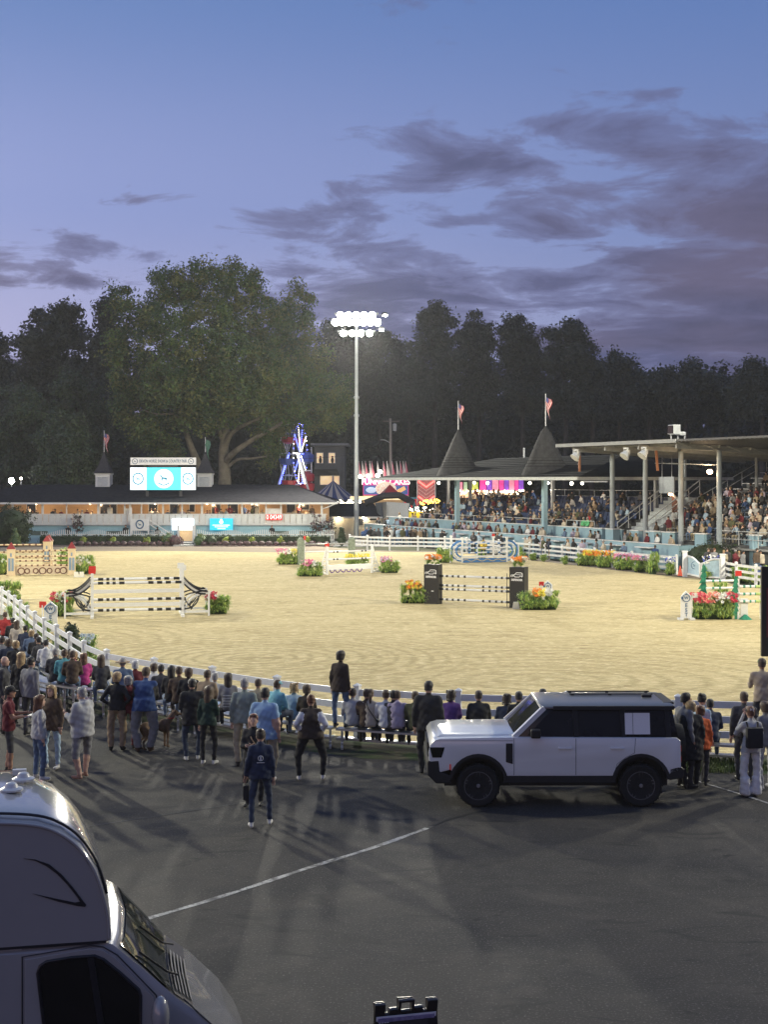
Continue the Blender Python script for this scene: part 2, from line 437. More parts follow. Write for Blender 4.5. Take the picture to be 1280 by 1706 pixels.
# faded painted line and a grass verge under the front benches
line_m = ground_mat('faded_line_paint', [(.50, .49, .46), ('noise', 3.5, 6, .5, (.12, .115, .11), .42, .6, (1, 1), .2), ('noise', 25, 4, .1, (.10, .10, .10), .50, .68, (1, 1), 0)], .85)
def strip(name, pts, w, z, m):
    mb = MB(); vs = []
    for i, p in enumerate(pts):
        a = pts[max(0, i-1)]; b = pts[min(len(pts)-1, i+1)]; t = (Vector(b)-Vector(a)); n = Vector((-t.y, t.x)).normalized()
        ww = w*(1+.25*math.sin(i*2.1)); vs += [(p[0]+n.x*ww/2, p[1]+n.y*ww/2, z), (p[0]-n.x*ww/2, p[1]-n.y*ww/2, z)]
    mb.add(vs, [(2*i, 2*i+1, 2*i+3, 2*i+2) for i in range(len(pts)-1)]); return struct(name, mb, m)
ln = [G(150, 1562), G(210, 1541), G(330, 1506), G(430, 1474), G(520, 1444), G(620, 1413), G(712, 1380)]
ln = catmull(ln, 3)
strip('painted_line', [(p.x, p.y) for p in ln], .10, .004, line_m)
seam_m = mat('tar_seam', (.016, .016, .017), .6, .3, 20)
for k, pl in enumerate([[(712, 1380), (760, 1362), (830, 1345), (900, 1330)], [(0, 1395), (180, 1372), (420, 1335)]]):
    pp = catmull([G(*q) for q in pl], 4); strip('pavement_seam', [(p.x, p.y) for p in pp], .045, .0035+.0012*k, seam_m)
strip('painted_mark', [(p.x, p.y) for p in catmull([G(1130, 1292), G(1230, 1322), G(1300, 1345)], 3)], .07, .008, line_m)
verge_m = ground_mat('worn_grass_verge', [(.06, .055, .035), ('noise', 1.1, 5, .3, (.035, .06, .018), .45, .60, (1, 1), .3)], .95, .4)
vin = resample(near_c[8:], 1.5)
mbv = MB(); vs = []
for i, p in enumerate(vin):
    a = vin[max(0, i-1)]; b = vin[min(len(vin)-1, i+1)]; t = (b-a).normalized(); n = Vector((t.y, -t.x, 0))
    w = 1.8+.25*math.sin(i*1.3); q = p + (n if n.y < 0 else -n)*w
    if p.y > 60: q = p
    vs += [(p.x, p.y+.02, .0035), (q.x, q.y, .0035)]
mbv.add(vs, [(2*i, 2*i+1, 2*i+3, 2*i+2) for i in range(len(vin)-1)]); struct('grass_verge', mbv, verge_m)

# blades of grass on the verge at the right: countless
def blades(mb, cx, cy, rx, ry, n, h, w, lean=.5, z0=0.0):
    for _ in range(n):
        a = random.random()*2*PI; r = math.sqrt(random.random()); x = cx+rx*r*math.cos(a); y = cy+ry*r*math.sin(a)
        hh = h*random.uniform(.55, 1.15); la = random.random()*2*PI; l = lean*hh*random.random()
        dx, dy = math.cos(la)*l, math.sin(la)*l; b = random.random()*PI; bx, by = math.cos(b)*w/2, math.sin(b)*w/2
        mb.add([(x-bx, y-by, z0), (x+bx, y+by, z0), (x+dx*.4+bx, y+dy*.4+by, z0+hh*.6), (x+dx*.4-bx, y+dy*.4-by, z0+hh*.6), (x+dx, y+dy, z0+hh*(1-.3*l/hh))],
               [(0, 1, 2, 3), (3, 2, 4)])
grass_m = mat('grass_blade', (.05, .09, .02), .6, .4, 3, col2=(.10, .13, .03))
mb = MB(); blades(mb, 6.6, 28.6, 1.6, .7, 1500, .13, .02)
tag(link('grass_tufts', mb.mesh('grass_tufts', grass_m)), 'scruffy grass growing around the bench at the right', 'grass', kind='stuff')

# ------------------------------------------------------------------ white ring fence: posts and rails
fence_m = WHITE
def ring_fence(name, label, pts, step, nr=3, h=FH, pw=.13, group=None, dirt=WHITE):
    pp = resample(pts, step); b = pp[0]
    t = thing(name, label, 'fence', (b.x, b.y, 0), 0, group)
    me = MB().box(-pw/2, pw/2, -pw/2, pw/2, 0, h+.06).mesh('post', dirt); 
    cap = MB().box(-pw*.62, pw*.62, -pw*.62, pw*.62, h+.06, h+.09).add([(-pw*.62, -pw*.62, h+.09), (pw*.62, -pw*.62, h+.09), (pw*.62, pw*.62, h+.09), (-pw*.62, pw*.62, h+.09), (0, 0, h+.14)], [(0, 1, 4), (1, 2, 4), (2, 3, 4), (3, 0, 4)]).mesh('cap', dirt)
    for i, p in enumerate(pp):
        q = pp[min(i+1, len(pp)-1)]; a = pp[max(0, i-1)]; d = q-a
        o = link('post', me, t, p-b); o.rotation_euler = (0, 0, math.atan2(d.y, d.x))
        link('cap', cap, o)
        if i < len(pp)-1:
            dd = (q-p); L = dd.length
            for k in range(nr):
                zc = h-.08-k*(h-.16)/nr if nr == 3 else h-.09-k*(h-.1)/nr*1.0
                r = link('rail', MB().box(pw*.35, L-pw*.35, -.025, .025, zc-.075, zc+.075).mesh('rail', dirt), t, p-b)
                r.rotation_euler = (0, 0, math.atan2(dd.y, dd.x))
    return t
ring_fence('ring_fence', 'white three-rail ring fence curving in front of the near spectators', near_c, 2.45, 3)
ring_fence('ring_fence', 'white three-rail fence along the far blue boxes, left of the gate', far_c, 2.5, 3)
ring_fence('ring_fence', 'short white rail fence right of the blue gate', right_c, 2.3, 3)

# ------------------------------------------------------------------ foliage helpers
def leaf_mesh(name, centers, rad, per, size, mats, flatten=.8, seed=1, aspect=.55):
    rg = np.random.default_rng(seed); C = np.repeat(np.asarray(centers, float), per, axis=0); n = len(C)
    R = np.repeat(np.broadcast_to(np.asarray(rad, float), (len(centers),)), per)
    d = rg.normal(size=(n, 3)); d /= np.linalg.norm(d, axis=1)[:, None]; d[:, 2] *= flatten
    P = C+d*(R*rg.random(n)**.45)[:, None]
    nrm = d*.7+rg.normal(size=(n, 3))*.6; nrm[:, 2] += .35; nrm /= np.linalg.norm(nrm, axis=1)[:, None]
    t = np.cross(nrm, rg.normal(size=(n, 3))); t /= np.linalg.norm(t, axis=1)[:, None]+1e-9; b = np.cross(nrm, t)
    s = (size*(.6+.8*rg.random(n)))[:, None]
    V = np.empty((n, 4, 3)); V[:, 0] = P-t*s*.5; V[:, 1] = P-b*s*.5*aspect; V[:, 2] = P+t*s*.5-nrm*s*.12; V[:, 3] = P+b*s*.5*aspect
    me = bpy.data.meshes.new(name); me.vertices.add(4*n); me.vertices.foreach_set('co', V.reshape(-1))
    me.loops.add(4*n); me.loops.foreach_set('vertex_index', np.arange(4*n, dtype=np.int32))
    me.polygons.add(n); me.polygons.foreach_set('loop_start', np.arange(0, 4*n, 4, dtype=np.int32)); me.polygons.foreach_set('loop_total', np.full(n, 4, dtype=np.int32))
    ms = mats if isinstance(mats, (list, tuple)) else [mats]
    for m in ms: me.materials.append(m)
    if len(ms) > 1:
        ci = np.repeat(rg.integers(0, len(ms), len(centers)), per); fl = rg.random(n) < .25; ci[fl] = rg.integers(0, len(ms), fl.sum())
        me.polygons.foreach_set('material_index', ci.astype(np.int32))
    me.update(); me.validate(); return me
def crown_centers(blobs, n, seed):
    """clump centres mostly near the outside of each blob (cx,cy,cz,rx,ry,rz)"""
    rg = np.random.default_rng(seed); B = np.asarray(blobs, float); vol = B[:, 3]*B[:, 4]*B[:, 5]; pr = vol**.75; pr /= pr.sum()
    k = rg.choice(len(B), n, p=pr); d = rg.normal(size=(n, 3)); d /= np.linalg.norm(d, axis=1)[:, None]
    r = .35+.65*rg.random(n)**.5; r *= 1+.12*rg.normal(size=n)
    return B[k, :3]+d*B[k, 3:]*r[:, None]
LEAF = [mat('leaf_green', (.095, .155, .038), .6, .25, .6), mat('leaf_olive', (.150, .165, .048), .6, .25, .6), mat('leaf_deep', (.050, .095, .032), .6, .25, .6)]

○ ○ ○

SET PROBLEM:
Please reproduce the listing exactly from its opening line through the line that contains "mbv.add(vs, [(2*i, 2*i+1, 2*i+3, 2*i+2)", both included, with all pictures omitted.

RESPONSE TO THIS TASK:
Continue the Blender Python script for this scene: part 2, from line 437. More parts follow. Write for Blender 4.5. Take the picture to be 1280 by 1706 pixels.
# faded painted line and a grass verge under the front benches
line_m = ground_mat('faded_line_paint', [(.50, .49, .46), ('noise', 3.5, 6, .5, (.12, .115, .11), .42, .6, (1, 1), .2), ('noise', 25, 4, .1, (.10, .10, .10), .50, .68, (1, 1), 0)], .85)
def strip(name, pts, w, z, m):
    mb = MB(); vs = []
    for i, p in enumerate(pts):
        a = pts[max(0, i-1)]; b = pts[min(len(pts)-1, i+1)]; t = (Vector(b)-Vector(a)); n = Vector((-t.y, t.x)).normalized()
        ww = w*(1+.25*math.sin(i*2.1)); vs += [(p[0]+n.x*ww/2, p[1]+n.y*ww/2, z), (p[0]-n.x*ww/2, p[1]-n.y*ww/2, z)]
    mb.add(vs, [(2*i, 2*i+1, 2*i+3, 2*i+2) for i in range(len(pts)-1)]); return struct(name, mb, m)
ln = [G(150, 1562), G(210, 1541), G(330, 1506), G(430, 1474), G(520, 1444), G(620, 1413), G(712, 1380)]
ln = catmull(ln, 3)
strip('painted_line', [(p.x, p.y) for p in ln], .10, .004, line_m)
seam_m = mat('tar_seam', (.016, .016, .017), .6, .3, 20)
for k, pl in enumerate([[(712, 1380), (760, 1362), (830, 1345), (900, 1330)], [(0, 1395), (180, 1372), (420, 1335)]]):
    pp = catmull([G(*q) for q in pl], 4); strip('pavement_seam', [(p.x, p.y) for p in pp], .045, .0035+.0012*k, seam_m)
strip('painted_mark', [(p.x, p.y) for p in catmull([G(1130, 1292), G(1230, 1322), G(1300, 1345)], 3)], .07, .008, line_m)
verge_m = ground_mat('worn_grass_verge', [(.06, .055, .035), ('noise', 1.1, 5, .3, (.035, .06, .018), .45, .60, (1, 1), .3)], .95, .4)
vin = resample(near_c[8:], 1.5)
mbv = MB(); vs = []
for i, p in enumerate(vin):
    a = vin[max(0, i-1)]; b = vin[min(len(vin)-1, i+1)]; t = (b-a).normalized(); n = Vector((t.y, -t.x, 0))
    w = 1.8+.25*math.sin(i*1.3); q = p + (n if n.y < 0 else -n)*w
    if p.y > 60: q = p
    vs += [(p.x, p.y+.02, .0035), (q.x, q.y, .0035)]
mbv.add(vs, [(2*i, 2*i+1, 2*i+3, 2*i+2) for i in range(len(vin)-1)]); struct('grass_verge', mbv, verge_m)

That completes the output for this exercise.